Images excluded, repeat each entry below exactly.
━━ INPUT RECORDS ━━
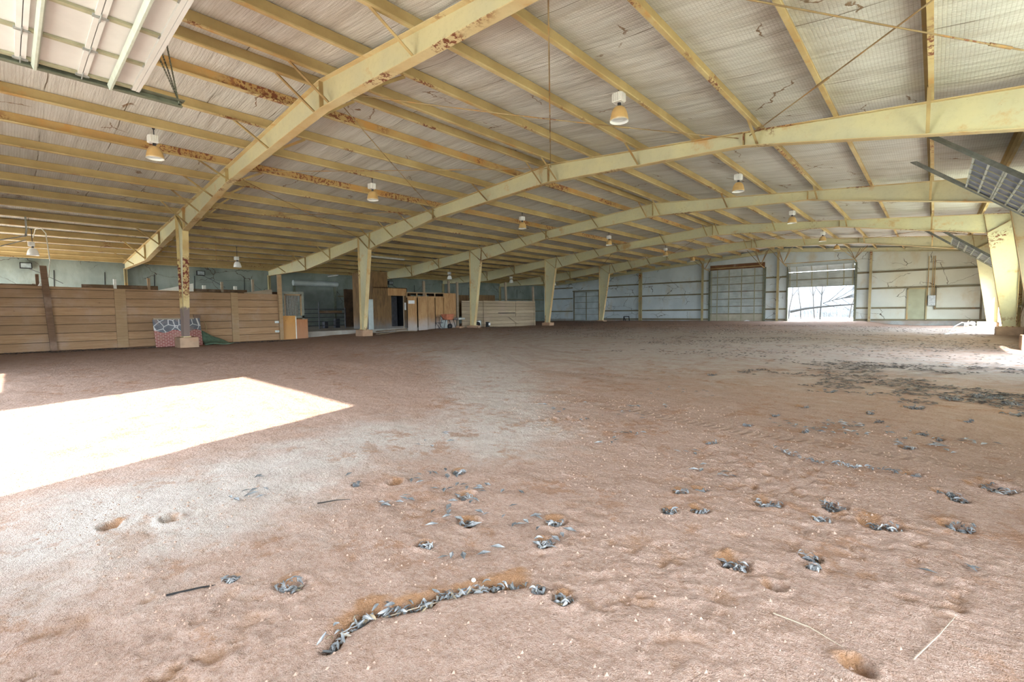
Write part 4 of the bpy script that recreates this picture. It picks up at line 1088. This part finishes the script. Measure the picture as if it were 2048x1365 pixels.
tag(vplane((pa[0]+.045, pa[1]), (pb[0]+.045, pb[1]), 1.38, 1.58, .01).build('paper_notice', M['paper'], t), 'white paper notice')
for y, x, zt_, lab in ((13.1, -14.2, 2.8, 'pale post rising behind the plywood stall doors, leftmost of three'), (15.2, -14.3, 2.9, 'thin post rising behind the plywood side panel'), (15.35, -13.62, 2.8, 'broad post at the right corner of the plywood stall doors')):
    tag(MB().box(x-.05, x+.05, y-.07, y+.07, -.3, zt_).build('stall_post', M['old_board'], None, (x, y, -.3)), lab, 'post', 'posts of the plywood stalls')

# ------------------------------------------------------------------ pale far fence
XP = -13.35
t = thing('pale_plank_fence', 'pale weathered plank fence beyond the plywood stall doors', 'fence', (XP, 19, -.2))
for a, b, z in ((15.5, 17.5, 1.58), (17.55, 20.9, 1.60), (20.9, 22.95, 1.62)):
    MB().box(XP-.05, XP, a, b, -.45, z).build('plank_panel', M['fence_far'], t)
MB().box(XP, XP+.04, 17.42, 17.66, -.4, 1.6).build('post_board', M['fence_far'], t)
MB().box(XP, XP+.04, 20.75, 21.15, -.4, 1.6).build('post_board', M['fence_far'], t)
MB().box(XP, XP+.06, 22.85, 22.97, -.4, 1.62).build('post_board', M['fence_far'], t)
tag(MB().box(XP+.0, XP+.012, 18.9, 20.7, .72, .76).build('gap', M['black'], t), 'dark gap between planks')
tag(MB().poly([(-13.27, 19.9, .45), (-13.27, 21.9, .52), (-13.27, 22.5, -.15), (-13.27, 20.9, -.1)], (.02, 0, 0)).build('leaning_sheet', M['fence_far'], None, (-13.3, 21, 0)), 'slanted board leaning low against the pale plank fence', 'board')
for y, lab in ((19.9, 'pale post leaning above the pale plank fence'), (23.0, 'post with hinges at the right end of the pale plank fence')):
    tag(MB().bar((XP-.1, y, -.3), (XP-.1, y-.12, 2.95 if y < 22 else 2.75), .12, .12, up=(1, 0, 0)).build('stall_post', M['old_board'], None, (XP, y, -.3)), lab, 'post')
slab_board('partition_board', -16.5, 16.1, 19.0, .5, 2.1, 'brown partition boards behind the pale fence left part', 'ply_brown', group='partition boards behind the pale fence')
slab_board('partition_board', -16.5, 19.3, 21.8, .5, 2.15, 'brown partition boards behind the pale fence right part', 'ply_brown', group='partition boards behind the pale fence')

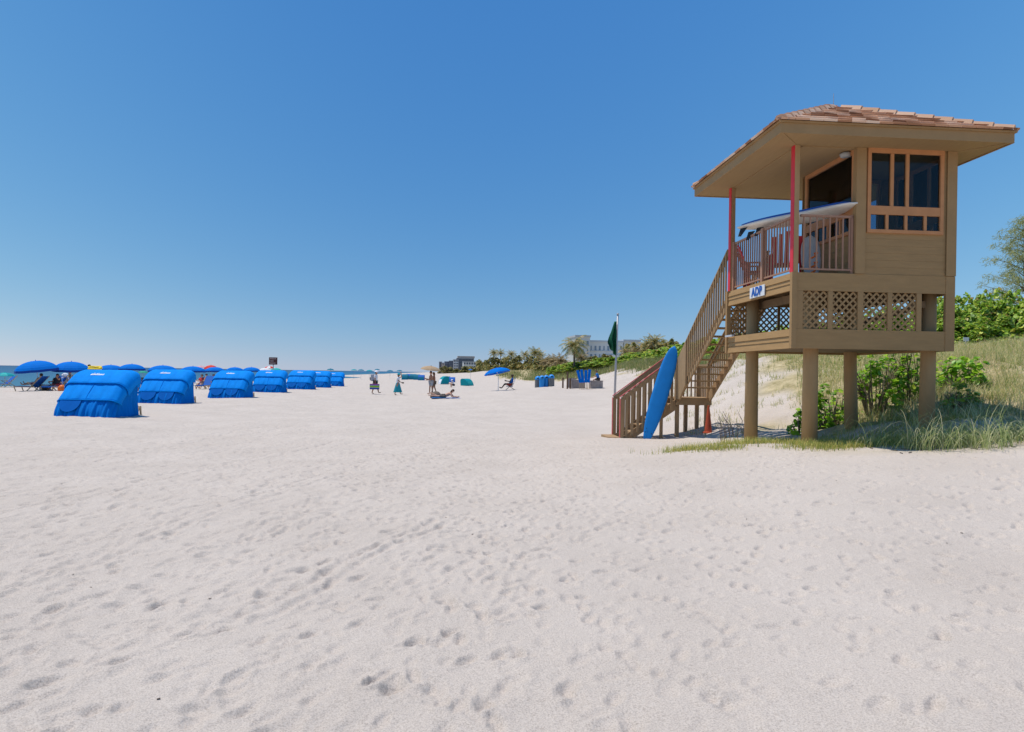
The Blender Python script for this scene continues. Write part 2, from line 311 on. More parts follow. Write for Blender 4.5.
def vnoise(X, Y, seed=0):
    i = np.floor(X).astype(np.int64); j = np.floor(Y).astype(np.int64); fx = X - i; fy = Y - j
    fx = fx * fx * (3 - 2 * fx); fy = fy * fy * (3 - 2 * fy)
    a = hash2(i, j, seed); b = hash2(i + 1, j, seed); c = hash2(i, j + 1, seed); d = hash2(i + 1, j + 1, seed)
    return (a * (1 - fx) + b * fx) * (1 - fy) + (c * (1 - fx) + d * fx) * fy
TOE = np.array([(10, 1500), (13, 1150), (15, 975), (17, 880), (18.5, 815), (20, 800), (25, 792), (30, 764), (38, 720), (45, 684), (60, 640), (80, 594), (110, 540), (150, 506), (250, 476), (500, 458), (2000, 447), (6000, 446)], float)
def vegdist(X, Y):                                # metres inside the vegetated dune (negative: bare sand)
    tp = np.interp(np.log(np.clip(Y, 10, 6000)), np.log(TOE[:, 0]), TOE[:, 1])
    return X - (tp - 512) / F * Y
# footprints stamped into a height map
HX0, HY0, HS = -17.0, 1.5, 0.022
HNX, HNY = int(33 / HS), int(22.5 / HS)
HM = np.zeros((HNY, HNX), np.float32)
def stamp(x, y, ang, a, b, dep, rim=0.35):
    rr = int(max(a, b) * 2.0 / HS) + 2; ci = int((x - HX0) / HS); cj = int((y - HY0) / HS)
    if ci < rr or cj < rr or ci >= HNX - rr or cj >= HNY - rr: return
    jj, ii = np.mgrid[-rr:rr + 1, -rr:rr + 1] * HS
    u = (ii * math.cos(ang) + jj * math.sin(ang)) / a; v = (-ii * math.sin(ang) + jj * math.cos(ang)) / b
    r2 = u * u + v * v
    k = -np.exp(-r2 ** 2.2 * 1.1) + rim * np.exp(-(np.sqrt(r2) - 1.45) ** 2 * 7) * (0.75 - 0.5 * u)
    sub = HM[cj - rr:cj + rr + 1, ci - rr:ci + rr + 1]; sub += (dep * .85 * k).astype(np.float32)
def trails():
    rnd = random.Random(5)
    def walk(x, y, ang, n, dep, wob=0.05):
        side = 1; step = rnd.uniform(.55, .75)
        for k in range(n):
            ang += rnd.gauss(0, wob); x += math.cos(ang) * step; y += math.sin(ang) * step; side = -side
            ox = -math.sin(ang) * .10 * side; oy = math.cos(ang) * .10 * side
            stamp(x + ox, y + oy, ang + rnd.gauss(0, .2), rnd.uniform(.065, .11), rnd.uniform(.032, .055), dep * rnd.uniform(.55, 1.2), rnd.uniform(.2, .45))
    for k in range(640):                          # trampled side of the beach
        d = rnd.gauss(R(72), R(16)); 
        walk(rnd.uniform(-16, 1.2), rnd.uniform(-6, 14), d if rnd.random() < .6 else d + PI, rnd.randint(14, 30), rnd.uniform(.012, .028))
    for k in range(90): walk(rnd.uniform(-4, 5), rnd.uniform(0, 15), rnd.gauss(R(65), R(35)), rnd.randint(8, 20), rnd.uniform(.018, .036))
    for k in range(60): walk(rnd.uniform(2, 11), rnd.uniform(2, 11), rnd.uniform(0, 2 * PI), rnd.randint(5, 14), rnd.uniform(.012, .030), .12)
    for k in range(5200):
        x = rnd.uniform(-16.5, 15); y = rnd.uniform(1.8, 23)
        p = 1.0 if x < -1 else (.45 if x < 3 else .16)
        if rnd.random() < p: stamp(x, y, rnd.gauss(R(70), .9), rnd.uniform(.05, .13), rnd.uniform(.03, .065), rnd.uniform(.006, .020), rnd.uniform(.15, .5))
    # a drag mark / wheel ruts running up the beach
    for (x0, y0, x1, y1, dp) in ((-1.95, 4.9, -.9, 8.2, .018), (-1.75, 4.9, -.72, 8.2, .016), (-4.3, 4.6, -3.3, 12, .014), (-4.1, 4.6, -3.0, 12, .012), (-6.6, 6, -5.0, 18, .014), (-6.3, 6, -4.65, 18, .013), (-9, 8, -7, 22, .012)):
        L = math.hypot(x1 - x0, y1 - y0); n = int(L / .09); an = math.atan2(y1 - y0, x1 - x0)
        for i in range(n):
            t = i / n; stamp(x0 + (x1 - x0) * t + .05 * math.sin(t * 9) + rnd.gauss(0, .012), y0 + (y1 - y0) * t, an, .09, .055, dp * 1.5 * rnd.uniform(.4, 1), .35)
trails()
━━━
§ RESPONSE TO THE EXERCISE:
Write part 4 of the bpy script that recreates this picture. It picks up at line 1088. This part finishes the script. Measure the picture as if it were 2048x1365 pixels.
tag(vplane((pa[0]+.045, pa[1]), (pb[0]+.045, pb[1]), 1.38, 1.58, .01).build('paper_notice', M['paper'], t), 'white paper notice')
for y, x, zt_, lab in ((13.1, -14.2, 2.8, 'pale post rising behind the plywood stall doors, leftmost of three'), (15.2, -14.3, 2.9, 'thin post rising behind the plywood side panel'), (15.35, -13.62, 2.8, 'broad post at the right corner of the plywood stall doors')):
    tag(MB().box(x-.05, x+.05, y-.07, y+.07, -.3, zt_).build('stall_post', M['old_board'], None, (x, y, -.3)), lab, 'post', 'posts of the plywood stalls')

# ------------------------------------------------------------------ pale far fence
XP = -13.35
t = thing('pale_plank_fence', 'pale weathered plank fence beyond the plywood stall doors', 'fence', (XP, 19, -.2))
for a, b, z in ((15.5, 17.5, 1.58), (17.55, 20.9, 1.60), (20.9, 22.95, 1.62)):
    MB().box(XP-.05, XP, a, b, -.45, z).build('plank_panel', M['fence_far'], t)
MB().box(XP, XP+.04, 17.42, 17.66, -.4, 1.6).build('post_board', M['fence_far'], t)
MB().box(XP, XP+.04, 20.75, 21.15, -.4, 1.6).build('post_board', M['fence_far'], t)
MB().box(XP, XP+.06, 22.85, 22.97, -.4, 1.62).build('post_board', M['fence_far'], t)
tag(MB().box(XP+.0, XP+.012, 18.9, 20.7, .72, .76).build('gap', M['black'], t), 'dark gap between planks')
tag(MB().poly([(-13.27, 19.9, .45), (-13.27, 21.9, .52), (-13.27, 22.5, -.15), (-13.27, 20.9, -.1)], (.02, 0, 0)).build('leaning_sheet', M['fence_far'], None, (-13.3, 21, 0)), 'slanted board leaning low against the pale plank fence', 'board')
for y, lab in ((19.9, 'pale post leaning above the pale plank fence'), (23.0, 'post with hinges at the right end of the pale plank fence')):
    tag(MB().bar((XP-.1, y, -.3), (XP-.1, y-.12, 2.95 if y < 22 else 2.75), .12, .12, up=(1, 0, 0)).build('stall_post', M['old_board'], None, (XP, y, -.3)), lab, 'post')
slab_board('partition_board', -16.5, 16.1, 19.0, .5, 2.1, 'brown partition boards behind the pale fence left part', 'ply_brown', group='partition boards behind the pale fence')
slab_board('partition_board', -16.5, 19.3, 21.8, .5, 2.15, 'brown partition boards behind the pale fence right part', 'ply_brown', group='partition boards behind the pale fence')

The Blender Python script for this scene continues. Write part 2, from line 311 on. More parts follow. Write for Blender 4.5.
def vnoise(X, Y, seed=0):
    i = np.floor(X).astype(np.int64); j = np.floor(Y).astype(np.int64); fx = X - i; fy = Y - j
    fx = fx * fx * (3 - 2 * fx); fy = fy * fy * (3 - 2 * fy)
    a = hash2(i, j, seed); b = hash2(i + 1, j, seed); c = hash2(i, j + 1, seed); d = hash2(i + 1, j + 1, seed)
    return (a * (1 - fx) + b * fx) * (1 - fy) + (c * (1 - fx) + d * fx) * fy
TOE = np.array([(10, 1500), (13, 1150), (15, 975), (17, 880), (18.5, 815), (20, 800), (25, 792), (30, 764), (38, 720), (45, 684), (60, 640), (80, 594), (110, 540), (150, 506), (250, 476), (500, 458), (2000, 447), (6000, 446)], float)
def vegdist(X, Y):                                # metres inside the vegetated dune (negative: bare sand)
    tp = np.interp(np.log(np.clip(Y, 10, 6000)), np.log(TOE[:, 0]), TOE[:, 1])
    return X - (tp - 512) / F * Y
# footprints stamped into a height map
HX0, HY0, HS = -17.0, 1.5, 0.022
HNX, HNY = int(33 / HS), int(22.5 / HS)
HM = np.zeros((HNY, HNX), np.float32)
def stamp(x, y, ang, a, b, dep, rim=0.35):
    rr = int(max(a, b) * 2.0 / HS) + 2; ci = int((x - HX0) / HS); cj = int((y - HY0) / HS)
    if ci < rr or cj < rr or ci >= HNX - rr or cj >= HNY - rr: return
    jj, ii = np.mgrid[-rr:rr + 1, -rr:rr + 1] * HS
    u = (ii * math.cos(ang) + jj * math.sin(ang)) / a; v = (-ii * math.sin(ang) + jj * math.cos(ang)) / b
    r2 = u * u + v * v
    k = -np.exp(-r2 ** 2.2 * 1.1) + rim * np.exp(-(np.sqrt(r2) - 1.45) ** 2 * 7) * (0.75 - 0.5 * u)
    sub = HM[cj - rr:cj + rr + 1, ci - rr:ci + rr + 1]; sub += (dep * .85 * k).astype(np.float32)
def trails():
    rnd = random.Random(5)
    def walk(x, y, ang, n, dep, wob=0.05):
        side = 1; step = rnd.uniform(.55, .75)
        for k in range(n):
            ang += rnd.gauss(0, wob); x += math.cos(ang) * step; y += math.sin(ang) * step; side = -side
            ox = -math.sin(ang) * .10 * side; oy = math.cos(ang) * .10 * side
            stamp(x + ox, y + oy, ang + rnd.gauss(0, .2), rnd.uniform(.065, .11), rnd.uniform(.032, .055), dep * rnd.uniform(.55, 1.2), rnd.uniform(.2, .45))
    for k in range(640):                          # trampled side of the beach
        d = rnd.gauss(R(72), R(16)); 
        walk(rnd.uniform(-16, 1.2), rnd.uniform(-6, 14), d if rnd.random() < .6 else d + PI, rnd.randint(14, 30), rnd.uniform(.012, .028))
    for k in range(90): walk(rnd.uniform(-4, 5), rnd.uniform(0, 15), rnd.gauss(R(65), R(35)), rnd.randint(8, 20), rnd.uniform(.018, .036))
    for k in range(60): walk(rnd.uniform(2, 11), rnd.uniform(2, 11), rnd.uniform(0, 2 * PI), rnd.randint(5, 14), rnd.uniform(.012, .030), .12)
    for k in range(5200):
        x = rnd.uniform(-16.5, 15); y = rnd.uniform(1.8, 23)
        p = 1.0 if x < -1 else (.45 if x < 3 else .16)
        if rnd.random() < p: stamp(x, y, rnd.gauss(R(70), .9), rnd.uniform(.05, .13), rnd.uniform(.03, .065), rnd.uniform(.006, .020), rnd.uniform(.15, .5))
    # a drag mark / wheel ruts running up the beach
    for (x0, y0, x1, y1, dp) in ((-1.95, 4.9, -.9, 8.2, .018), (-1.75, 4.9, -.72, 8.2, .016), (-4.3, 4.6, -3.3, 12, .014), (-4.1, 4.6, -3.0, 12, .012), (-6.6, 6, -5.0, 18, .014), (-6.3, 6, -4.65, 18, .013), (-9, 8, -7, 22, .012)):
        L = math.hypot(x1 - x0, y1 - y0); n = int(L / .09); an = math.atan2(y1 - y0, x1 - x0)
        for i in range(n):
            t = i / n; stamp(x0 + (x1 - x0) * t + .05 * math.sin(t * 9) + rnd.gauss(0, .012), y0 + (y1 - y0) * t, an, .09, .055, dp * 1.5 * rnd.uniform(.4, 1), .35)
trails()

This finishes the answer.